All practical manipulation during measurement is reduced to setting the current elevation and barometric pressure by means of the adjustment knob. In practice, the procedure is as follows: the instrument is first positioned horizontally using the built-in spirit level, the mechanism is allowed to stabilize, and the air temperature is recorded from the built-in thermometer. At a point of known elevation, the zero or reference value is then set using the knurled adjustment knob. After moving the instrument to the measuring point, the reading is taken from the long pointer and the revolution counter, and, if necessary, the current pressure is read from the lower arcuate scale. Corrections for air temperature and changing weather conditions are subsequently applied, since atmospheric pressure depends not only upon altitude but also upon meteorological conditions.

At the heart of the mechanism lies a stack of aneroid capsules made of beryllium bronze — a material distinguished by extremely low aging effects, hysteresis, and elastic after-effect. Temperature compensation is provided by a bimetallic element. The sensitive assembly consists of a stack of three evacuated capsules connected in series. The use of multiple capsules is necessary specifically for precision: the deflections of the individual capsules are additive, allowing the mechanism to obtain a substantially greater working displacement for the same pressure variation than would be possible with a single capsule.

The free end of the aneroid capsule stack acts through a system of levers upon a toothed sector, which then converts the small axial movement of the capsules into rotation of the pinion mounted on the main pointer shaft through a multiplying gear train.
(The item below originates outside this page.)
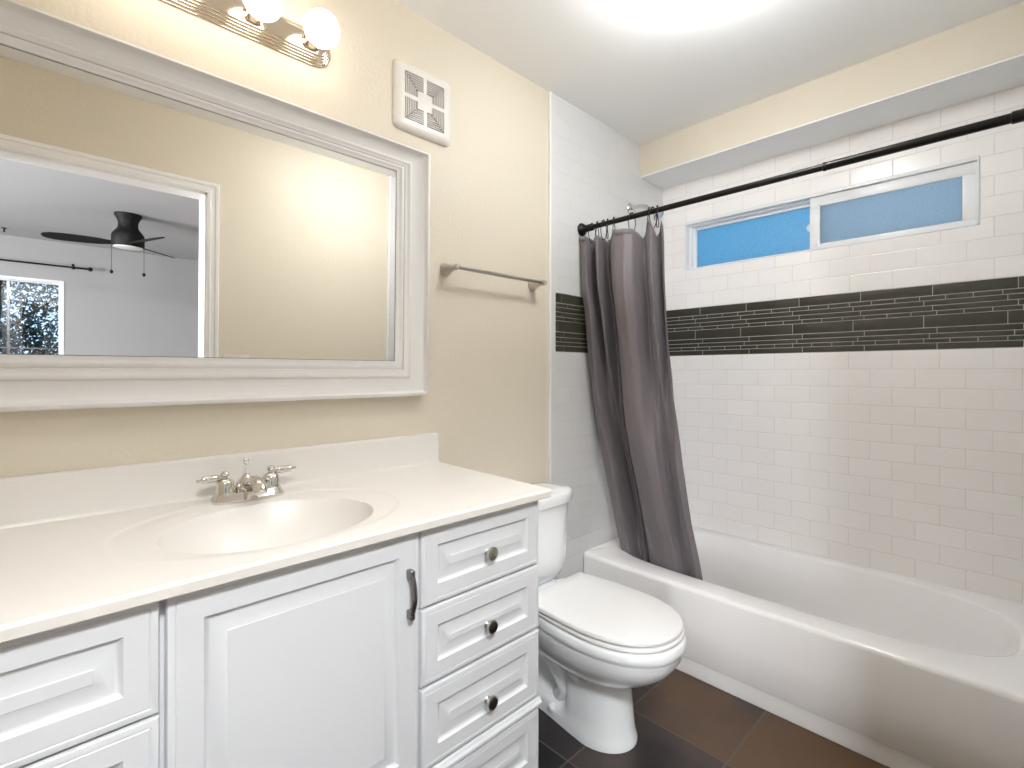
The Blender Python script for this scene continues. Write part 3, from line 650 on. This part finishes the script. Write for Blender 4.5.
# ------------------------------------------------------------------ what the mirror shows: switch plate, bedroom
sw = thing('switch_plate', (.785, YS, 1.192), 'ivory double switch plate on the cream wall, seen in the mirror', 'switch')
MB().box((.722, YS + .0005, 1.134), (.848, YS + .007, 1.249), .003).build('plate', M['plastic'], sw)
for x in (.756, .814):
    b = MB(); b.box((x - .006, YS + .004, 1.180), (x + .006, YS + .014, 1.203), .002); b.build('toggle', M['plastic'], sw)
BY0, BY1, BX0, BX1, BZC = YS - .115, -6.06, -3.0, 2.75, 2.44
struct(MB().box((BX0 - .1, BY1 - .1, -.1), (BX1 + .1, BY0, -.001)), 'floor_bedroom', M['bedfloor'])
struct(MB().box((BX0 - .1, BY1 - .1, BZC), (BX1 + .1, BY0, BZC + .1)), 'ceiling_bedroom', M['bedceil'])
struct(MB().box((BX1, BY1 - .1, 0), (BX1 + .1, BY0, BZC)), 'wall_bedroom_east', M['greyw'])
mb = MB(); BWX0, BWX1, BWZ0, BWZ1 = -1.25, .241, .90, 2.012
mb.box((BX0 - .1, BY1 - .12, 0), (BWX0, BY1, BZC)); mb.box((BWX1, BY1 - .12, 0), (BX1, BY1, BZC)); mb.box((BWX0, BY1 - .12, 0), (BWX1, BY1, BWZ0)); mb.box((BWX0, BY1 - .12, BWZ1), (BWX1, BY1, BZC))
struct(mb, 'wall_bedroom_south', M['greyw'])
mb = MB(); mb.box((BX0 - .1, BY1, 0), (BX0, -4.05, BZC)); mb.box((BX0 - .1, -2.55, 0), (BX0, BY0, BZC)); mb.box((BX0 - .1, -4.05, 0), (BX0, -2.55, .8)); mb.box((BX0 - .1, -4.05, 2.1), (BX0, -2.55, BZC))  # opening added in the unseen side wall to let the fill light in
struct(mb, 'wall_bedroom_west', M['greyw'])
mb = MB(); mb.box((BX0, BY0 - .01, 0), (XW - .1, BY0, BZC)); mb.box((DX0 - .3, BY0 - .01, 0), (DX0 - .001, BY0, BZC)); mb.box((DX1, BY0 - .01, 0), (BX1, BY0, BZC)); mb.box((DX0, BY0 - .01, DZ), (DX1, BY0, BZC))
struct(mb, 'wall_bedroom_north', M['greyw'])
w2 = MB()
def fr2(mb, y0, y1, a, b, c, d, w): mb.box((a, y0, c), (b, y1, c + w)); mb.box((a, y0, d - w), (b, y1, d)); mb.box((a, y0, c + w), (a + w, y1, d - w)); mb.box((b - w, y0, c + w), (b, y1, d - w))
fr2(w2, BY1 - .11, BY1 + .008, BWX0, BWX1, BWZ0, BWZ1, .032); fr2(w2, BY1 - .09, BY1 - .05, BWX0 + .032, BWX1 - .032, BWZ0 + .032, BWZ1 - .032, .012)
w2.box((BWX0, BY1 - .02, BWZ0 - .03), (BWX1, BY1 + .04, BWZ0), .003)
struct(w2, 'window_2', M['vinyl']); w2o = bpy.data.objects['window_2']
b = MB(); b.box((-.212, BY1 - .075, BWZ0 + .03), (-.188, BY1 - .06, BWZ1 - .03)); b.box((BWX0 + .03, BY1 - .074, 1.243), (BWX1 - .03, BY1 - .062, 1.258)); b.box((-.66, BY1 - .075, BWZ0 + .03), (-.64, BY1 - .06, BWZ1 - .03)); b.build('window_muntin', M['pewter'], w2o)
MB().box((BWX0 + .03, BY1 - .086, BWZ0 + .03), (BWX1 - .03, BY1 - .082, BWZ1 - .03)).build('window_pane', M['clear'], w2o)
# curtain rod over the bedroom window
cr_ = thing('curtain_rod', (-.46, BY1, 2.20), 'thin black curtain rod over the bedroom window, seen in the mirror', 'curtain rod')
b = MB(); b.tube([(-1.42, BY1 + .085, 2.165), (.450, BY1 + .085, 2.165)], .0095, 12); b.build('pole', M['black'], cr_)
for x in (.460, -1.43): b = MB(); b.sphere((x, BY1 + .085, 2.165), .024, 16, 10); b.build('finial', M['black'], cr_)
for x in (.315, -1.30): b = MB(); b.box((x - .008, BY1 + .0005, 2.155), (x + .008, BY1 + .09, 2.167)); b.box((x - .012, BY1 + .0005, 2.16), (x + .012, BY1 + .005, 2.215)); b.sphere((x, BY1 + .085, 2.163), .019, 12, 8); b.build('bracket', M['black'], cr_)
# ceiling fan
fx, fyy = .589, -4.02
cf = thing('ceiling_fan', (fx, fyy, BZC), 'black hugger ceiling fan with three blades, seen in the mirror', 'ceiling fan')
b = MB(); b.lathe((fx, fyy, BZC - .0005), (0, 0, -1), [(.098, 0), (.098, .014), (.090, .03), (.076, .055), (.070, .085), (.074, .12), (.095, .15), (.113, .175), (.117, .19), (.117, .272), (.112, .282), (.108, .284)], 36); b.build('motor_housing', M['fan'], cf)
b = MB(); b.lathe((fx, fyy, BZC - .2845), (0, 0, -1), [(.106, 0), (.102, .005), (.08, .010), (.04, .013), (.0001, .014)], 32); b.build('light_bowl', M['vinyl'], cf)
# the mirror swaps near and far: view direction towards the fan in real space
dv = Vector((fx, -(fyy) + CAM_D, 0)); vd = Vector((dv.x, -dv.y, 0)).normalized(); rgt = Vector((-vd.y, vd.x, 0))   # image right after reflection
if rgt.x < 0: rgt = -rgt
for ang in (172, 292, 52):
    a = math.radians(ang); d = (rgt * math.cos(a) + vd * math.sin(a)).normalized(); n = Vector((-d.y, d.x, 0)); R = []
    for t, w in ((.09, .028), (.14, .034), (.19, .048), (.30, .058), (.42, .060), (.50, .054), (.545, .038), (.563, .018), (.567, .002)):
        c = Vector((fx, fyy, BZC - .252)) + d * t; tw = n * w; up = Vector((0, 0, -w * .30))
        R.append([c + tw + up, c + tw + up + Vector((0, 0, -.007)), c - tw - up + Vector((0, 0, -.007)), c - tw - up])
    m_ = MB(); m_.rings(R); m_.build('blade', M['fan'], cf)
for s in (-1, 1):
    p = Vector((fx, fyy, 0)) + rgt * (.112 * s); b = MB(); b.tube([(p.x, p.y, 2.165), (p.x, p.y, 1.94)], .0018, 6); b.sphere((p.x, p.y, 1.93), .013, 10, 8, (1, 1, 1.3)); b.build('pull_chain', M['black'], cf)
hk = MB(); hk.lathe((-.215, -5.62, BZC - .0005), (0, 0, -1), [(.02, 0), (.02, .006), (.006, .01), (.006, .03), (.012, .034), (.0001, .046)], 14)
tag(hk.build('ceiling_hook', M['black'], loc=(-.215, -5.62, BZC)), 'small dark hook on the bedroom ceiling, seen in the mirror', 'hook')
# tree outside the bedroom window
tr = thing('garden_tree', (-.6, -8.6, 0), 'leafy dark tree outside the bedroom window, seen in the mirror', 'tree')
tk_ = MB(); rr = random.Random(3)
tk_.tube([(-.6, -8.6, 0), (-.55, -8.6, .9), (-.42, -8.55, 1.8), (-.3, -8.6, 3.0), (-.35, -8.6, 4.0)], [.16, .13, .10, .07, .03], 10)
tips = []
for k in range(30):
    z0 = rr.uniform(.9, 3.4); a = rr.uniform(0, 6.28); L = rr.uniform(.6, 1.5); p0 = Vector((-.5, -8.6, z0)); d = Vector((math.cos(a), math.sin(a) * .7, rr.uniform(-.1, .7)))
    p1 = p0 + d * L * .5 + Vector((0, 0, rr.uniform(-.1, .1))); p2 = p0 + d * L; tk_.tube([p0, p1, p2], [.035, .02, .006], 6); tips += [p1, p2, p0 + d * L * .75]
tk_.build('trunk', M['bark'], tr)
lf = MB()
for c in tips:
    for _ in range(280):
        q = c + Vector((rr.gauss(0, .26), rr.gauss(0, .22), rr.gauss(0, .24))); s = rr.uniform(.022, .048)
        u = Vector((rr.gauss(0, 1), rr.gauss(0, 1), rr.gauss(0, 1))).normalized(); w = u.orthogonal().normalized()
        lf.add([q - u * s, q + w * s * .45, q + u * s, q - w * s * .45], [(0, 1, 2, 3)])
lo = lf.build('foliage', M['leaf'], tr, fix=False)
gd = MB(); gd.box((-9, -16, -.25), (7, BY1 - .14, -.15)); struct(gd, 'floor_garden', mat('garden_ground', (.05, .08, .03), .9, var=.4))

# ------------------------------------------------------------------ unseen dome lamps added to fill bathroom and bedroom with light
LX, LY = 1.38, -.86
cl = thing('added_fill_lamp', (LX, LY, ZC), 'unseen round white fill lamp added under the bathroom ceiling', 'added fill lamp')
b = MB(); b.lathe((LX, LY, ZC - .0005), (0, 0, -1), [(.065, 0), (.068, .006), (.060, .018), (.012, .022), (.012, .04)], 36); b.build('base', M['trim'], cl)
b = MB(); b.lathe((LX, LY, ZC - .038), (0, 0, -1), [(.012, 0), (.08, .006), (.125, .025), (.140, .050), (.135, .075), (.11, .098), (.07, .112), (.03, .117), (.0001, .118)], 36); b.build('glass_dome', M['dome'], cl)
cb = thing('added_fill_lamp', (-.06, -2.10, BZC), 'unseen round white fill lamp added in the bedroom just outside the bathroom door', 'added fill lamp')  # second fill lamp, added out of view to light the bathroom through the doorway
b = MB(); b.lathe((-.06, -2.10, BZC - .0005), (0, 0, -1), [(.185, 0), (.188, .006), (.18, .018), (.17, .020)], 36); b.build('base', M['trim'], cb)
b = MB(); b.lathe((-.06, -2.10, BZC - .019), (0, 0, -1), [(.168, 0), (.172, .012), (.165, .028), (.14, .044), (.10, .054), (.05, .059), (.0001, .060)], 36); b.build('glass_dome', M['dome2'], cb)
The main indicating pointer is mounted directly at the output of the multiplying transmission and operates with a rapid ratio: one full revolution corresponds to 500 meters on the scale. The small revolution-counter pointer is derived from the same axis through a reduction gear and moves much more slowly, advancing by one division for each complete revolution of the main pointer — essentially in the same manner that an hour hand relates to a minute hand in a clock movement. Together, these two indicators provide an unambiguous reading of absolute altitude over the full operating range of the instrument.

All moving components of the multiplying gear train are mounted in ruby bearings. For instruments of this class, this is critically important: the mechanism amplifies extremely small movements of the aneroid capsules hundreds of times, and any friction immediately translates into measurement error. The use of watchmaking technologies — including synthetic ruby bearings, fine pivots, and high-precision gear trains — places this altimeter in close relation to aviation instrumentation and sophisticated Swiss micromechanics.

Overall, the Revue Thommen MR0 2000 represents an exceptionally characteristic example of the late flourishing of high-precision mechanical barometric altimeters — instruments in which aviation engineering, geodetic practice, and Swiss instrument-making culture merged into a single technical object. Even after the emergence of electronic sensors, such mechanical leveling barometers continued to be valued for their autonomy, stability, lack of external power requirements, excellent serviceability, and extraordinary precision of mechanical execution.